会社でいうと、報告不要なカルチャーは、ベンチャー的思想というか、イケイケどんどんな社風でこそ発揮されると思います。新興企業では、人の目が届きやすいという要因もあり、厳格な手続きよりも業務拡大のほうが優先される場合が多いからです。一方で保守的な大企業では、自分のあらを残さないようにすることが重要になりがちです。できるだけ公正な評価をしようとすると、大きな業績よりも手続の瑕疵が目立ってしまいますからね。

 さて、本記事では行政手続きの簡素化・スピード重視を示唆されています。
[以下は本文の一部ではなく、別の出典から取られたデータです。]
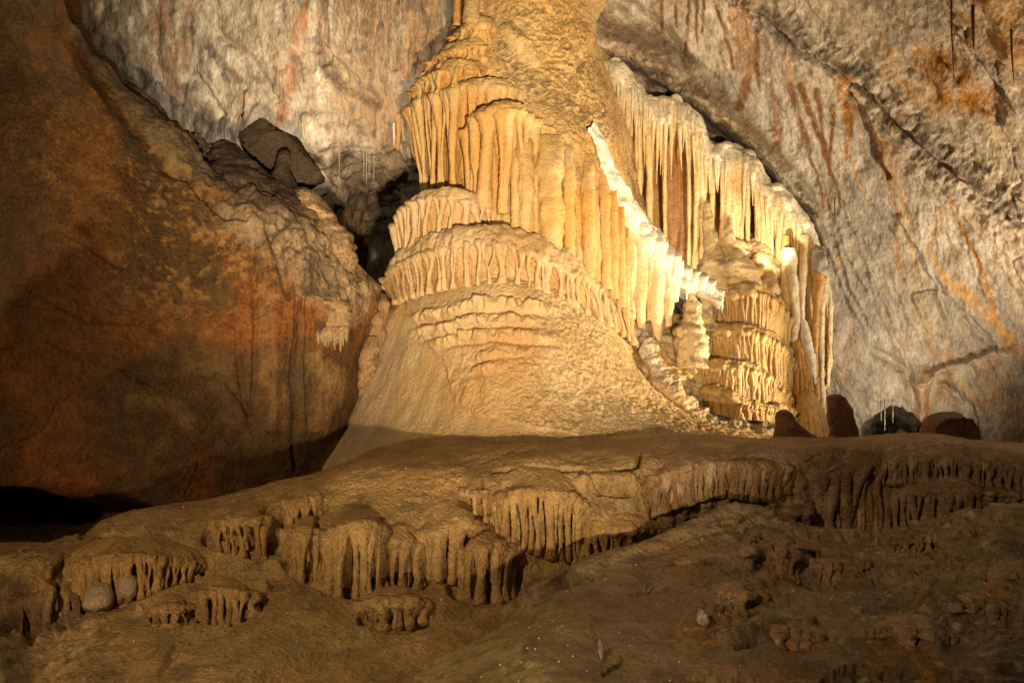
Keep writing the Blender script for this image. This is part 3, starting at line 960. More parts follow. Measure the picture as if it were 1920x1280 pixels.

たしかに、危急の経営者にとって、書類作成にかかる時間がもったいないものだという主張はよくわかります。どれほどの記載項目があるのかわかりませんが、項目についてエビデンスを要求されるとしたら、時間的、作業的負担が大きくなるのは間違いありません。

 しかし、いたずらに行政手続きを簡素化していいかと言われると、私は違うと思います。行政手続きにミスは命取りになります。

 私の地元でも悲しい事件がありました。行政の手続きが形骸化してしまい、市民の資金が搾取され、使い込まれてしまいました。その資金が適正に使われていれば、と思わずにはいられません。10年近くたった今でもその資金は返って来ていないのです。

 そして、善意・悪意に関わらず、不正に加担してしまった人とそうでない人で、少なからず市民の間で分断が生じてしまいました。

 

 スピード感を重視することが、即時的に手続の形骸化につながるというわけではありません。しかし、拙速な対応では少なからずリスクは増すでしょう。

 

 今後、適正手続きとスピード感との両立といった課題に、行政ならびに我々は向かい合っていく必要があるのではないでしょうか。

 

 まずは自分の周囲から。

 

それでは、今日はこの辺で失礼します。